Marchant told the packed courtroom that it was clear that the database was a working document of the governor and needed little evidence to prove it.

During the Tuesday hearing, the NAACP sought a declaratory judgment that Youngkin's administration violated the Virginia Freedom of Information Act by withholding nonexempt records, failing to produce partially redacted copies of partially exempt records and giving specific reasons for exempting certain records. The NAACP sought an order directing the administration to produce the nonexempt portions of the database tracking restoration of rights applicants. 

The information request submitted in May sought public records detailing how Youngkin restored the voting rights of convicted felons. The number of voters who had their rights restored in 2022 dipped to 4,000, well below the tens of thousands recorded in previous years. 

The Office of the Attorney General initially told the NAACP that the records they sought were exempt due to them being working papers of the governor. After negotiations, the administration released roughly 590 pages with gaps in production, including clearly nonexempt records, remaining according to the NAACP. 

The NAACP identified five types of nonexempt records the administration failed to release. The records sought include administration transition documents, documents describing the types of categories of information about each applicant requested by the director of clemency, documents related to calendared meetings to discuss various aspects of the restoration of rights process, documents containing relevant information about applicants whose restoration of rights applications were denied and communications with applicants whose applications were denied. 

Negotiations stalled, and the administration began not responding to further requests for records. The administration offered a meeting with then-Secretary of the Commonwealth Kay Coles James to discuss the process. The NAACP declined, finding the offered meeting to be an unsatisfactory substitute for producing the nonexempt records. 

James sent another letter to the NAACP and the media in July, offering another meeting and defending the administration's actions. The NAACP again asserted that a meeting would not suffice for the requested records. 

With a hearing looming, the administration released an additional 91 pages and agreed to permit an in-person inspection of the database tracking restoration of rights applications, subject to limitations to be decided upon by the parties.

On Dec. 6, presumably in anticipation of Tuesday's hearing, the administration produced another 477 pages of communications with rights restoration applicants. Virginia NAACP President Robert Barnette Jr. told reporters after the hearing that despite receiving roughly 1,000 documents, they still found Youngkin's process for determining whose rights are restored unclear. 

"There's a shroud of secrecy," Barnette said. "When we are confronted with secrecy, we are concerned that there is something that is hidden that may be inequitable." 

Nevertheless, Chief Richmond City Circuit Court Judge William R. Marchant on Tuesday denied the NAACP's request for declaratory judgment.

Former Democratic Governor Ralph Northam restored 69,000 Virginian's voting rights in a day in 2021 when he took executive action to automatically restore the right to vote to all Virgini­ans who are not currently incar­cer­ated.

"Too many of our laws were written during a time of open racism and discrimination, and they still bear the traces of inequity," Northam said in a 2021 press release. 

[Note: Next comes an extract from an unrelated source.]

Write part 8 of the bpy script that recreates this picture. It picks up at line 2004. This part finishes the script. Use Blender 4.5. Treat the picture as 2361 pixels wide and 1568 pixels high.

Youngkin terminated the practice, making Virginia the only state in the nation to automatically disenfranchise all people with felony convictions unless they are individually approved. According to the Sentencing Project, one in ten Black Virginians were disenfranchised in 2022. A 2020 statistic from the Sentencing Project indicates that 6% of voting-age Virginians are disenfranchised.

Attorneys representing the state declined to comment.